Rachid Karami's cabinet was replaced by Abdullah al-Yafi's, and included political personalities capable of playing the new Arab political role. Emil Boustani, Mr Camille Chamoun’s political partner, joined the cabinet as did Mr Sa'eb Salam, a close friend of both King Saud and President Nasser.

The new cabinet issued a statement endorsing the new policy, which opposed the Baghdad Pact and all other foreign pacts, and supports consensus and coordination between the Arab countries.

This new policy, agreed upon by the friends of Iraq and the British and those of Egypt and Saudi Arabia, aims at enhancing the popularity and influence of the Lebanese President who was under threat of being removed from power. It also aims at preparing the Lebanese Government for its future role as intermediary between Iraq and the Arab countries, and at mitigating the anger of the Arab masses against it.

Syria, Egypt, Saudi Arabia, and Iraq are undoubtedly relieved by this new Lebanese policy, because it is endorsed by them and comes as a result of an agreement between Eden and Nasser.

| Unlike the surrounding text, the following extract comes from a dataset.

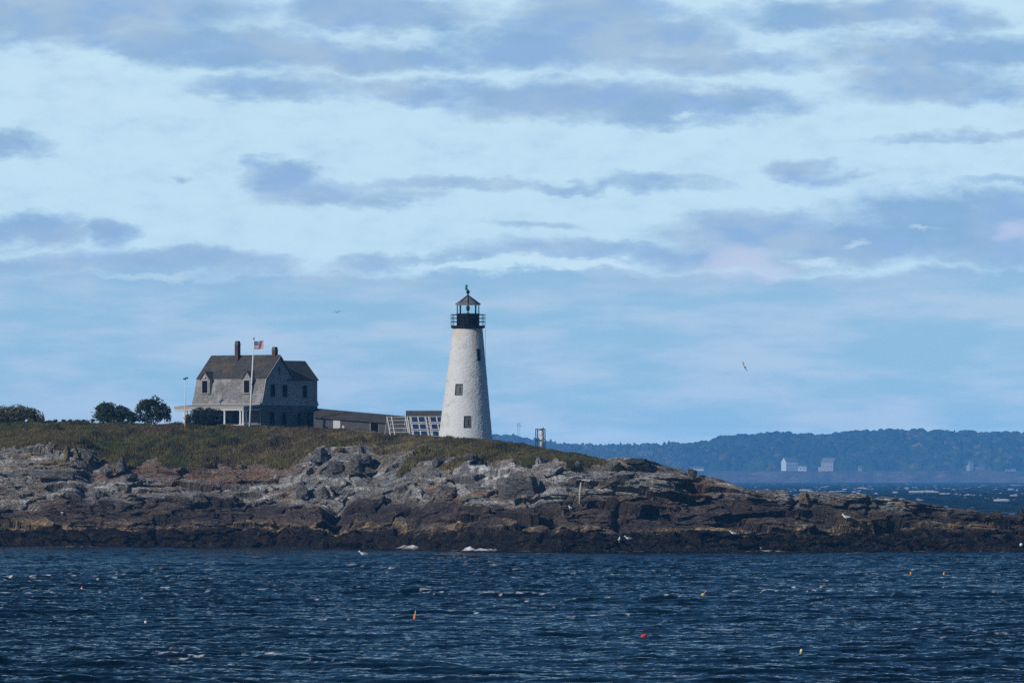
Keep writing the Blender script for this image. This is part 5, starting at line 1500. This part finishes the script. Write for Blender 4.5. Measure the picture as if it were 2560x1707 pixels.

This new policy in both Lebanon and Jordan is a brilliant manoeuvre designed to gain the trust of the political parties and the masses, and allow the plan to be carried out in a peaceful atmosphere.

These new political manoeuvres started unfolding at the popular level in Jordan soon after the expulsion of Glubb Pacha and his colleagues from the country. In Lebanon, popular rallies, such as the rally in the Fruit and Vegetable Market to which to which opposition leaders were invited, were held upon the invitation of the sellers' Unions in Beirut.

These manoeuvres succeeded due to the support of several parties, the Patriarch, leftist organisations, and the public majority, in favour of Mr al-Yafi's cabinet that became the first cabinet to earn wide public trust, as well as the trust of the President of the Republic and the policies guiding him.

Strong opposition to the Government among the Deputies will lessen under the pressure of the public's support for it.